Lunch Break is a series of Q&As with restaurant leaders about how their brands are overcoming industry challenges.
Delivery holds massive opportunity for restaurants across segments, but it also comes with a challenging dilemma: Should brands partner with third-party platforms or build out their own fleet of drivers? For Taziki's Mediterranean Cafe, the answer was both.
Restaurant Dive spoke with CEO Dan Simpson about what the 93-unit fast casual chain is learning from parallel pilots with Waitr, which is deployed in 12 of its markets, and its own program, which it's testing in Nashville and Richmond, Virginia. Simpson also discussed the challenges that come with the industry's new digital frontier, and how Taziki's is navigating them.
This interview has been edited for clarity and brevity.
RESTAURANT DIVE: What is your biggest challenge when it comes to optimizing omnichannel strategy?
DAN SIMPSON: The first challenge is to know why you're adding a certain channel. We need to be anchored in our consumer data. If a brand doesn't have a good group of customer profiles, I think that's really putting themselves in a bad position. We have several sources of data that we look at to help us define our 10 customer profiles, and ask "What are the use cases that we can solve for that help their lives?" We've tried to be disciplined about solving problems versus just adding programs.
The second challenge is resisting the tendency to create a system of bolt-ons. Instead, we've tried to be really disciplined about building an ecosystem. At first, it won't be very connected — the system will have disparate components. How do we reject closed systems and embrace systems that are open APIs [application programming interfaces]? You have to make tradeoffs. Not everything is integrable. We had a system that was about three-quarters Aloha [POS] and one-quarter Square POS, and we made a tradeoff. It took us more than a year to get our whole system converted to be ... fully on Square. And Square might not be the right answer for everyone, but it has built-in consumer data, email marketing and a loyalty program that we were able to leverage into our app. And it allowed us with two systems to do what before we did with like five. Does it have all of the bells and whistles we want? No, it doesn't. But brands need to take a more active stake — we don't want them to just hand us a product that's static. We want to be part of the process of making it better.
How is delivery shaping Taziki's future?
Simpson: When I met with our board about this, there was a lot of split emotions about delivery and some people said, "Absolutely not. We will not yield our customers and our data to some other third-party." And that's grounded, I would say, in some news reports but a lot of fear. The other side said, "We have to do this or we're gonna lose out on market share." Either one of those positions is based on fear.

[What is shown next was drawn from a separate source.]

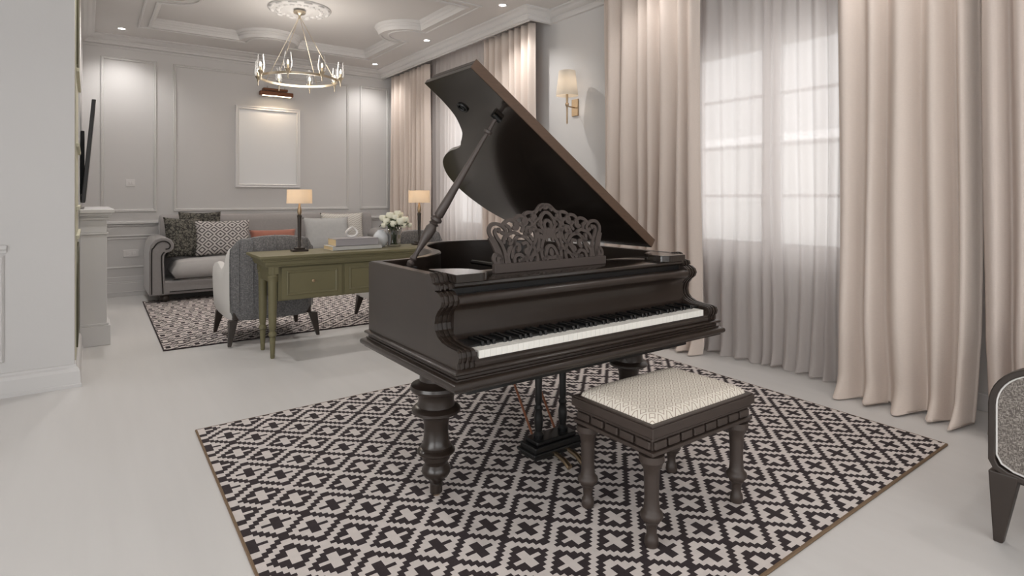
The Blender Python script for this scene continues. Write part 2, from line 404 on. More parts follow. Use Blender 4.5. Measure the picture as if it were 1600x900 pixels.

I will tell you we've seen sales between third-party and where we did it in-house ... where the in-house has higher sales per order. So we are seeing some signs that suggest that it's not just doable but also maybe more profitable. There's compounding interest in keeping all of your guests in this ecosystem where they ordered delivery and say, "Oh, I didn't realize they had catering," and then next time they're going to order catering because their account's already set up. I think otherwise we have to work harder on these crossover conversion strategies if it's all in Uber Eats' marketplace. You have to constantly be educating them. If your touch point is a third-party delivery partner, diners are also seeing all of your competition in the same app and it's just harder to form that connection.
And we have to protect our operators. You have this whole new digital world with all these online orders coming in. So for your kitchen to be able to not lose their minds and turn against you you've got to be able to figure out what the capacity of your kitchen is. How many orders can it do per minute? There is a real ceiling when you add another line no matter what the order type is. It could be dine-in or catering or delivery. I think we have to think about new prototypes that are probably the same-sized kitchens, maybe bigger, with smaller dining rooms and restaurants that are really optimized for off-premise.
How do you find your own drivers?
Simpson: We've worked through the insurance questions. You can pay $3,000 to $4,000 a year and get umbrella insurance coverage for each individual store. If you're going to ... use your staff for delivery, the employees need to reach out to their own [auto] insurance company and add a commercial use for $20 to $30. It's not that expensive. Most of the time these drivers are coming out of the gig economy already, so they already drive for others, understand the model, understand how they're going to get paid and they're looking for more hours and more opportunity, in some cases. They come to us and say look, I've driven for Uber, I've driven for Lyft or Postmates. We actually have not had a problem in finding drivers.
They also all get trained on the food because they're on the clock — they're not just a crowdsourced driver for us. They're doing secondary duties when they're not delivering food. So we train them in different positions in the restaurant.
Any advice?
Simpson: You don't want to fail in scale, right? You want to fail small. Be open to trusting your guests, to collaborating with them some and ask for their feedback along the way versus trying to be in an ivory tower developing everything and trying to get it all perfect. Learn from your peers. Learn from people that are spending millions and millions of dollars on technology when you're only spending thousands. Don't feel pressure to be out front as a pioneer. Be a fast follower. It's a much better position unless you happen to be McDonald's or Chick-fil-A.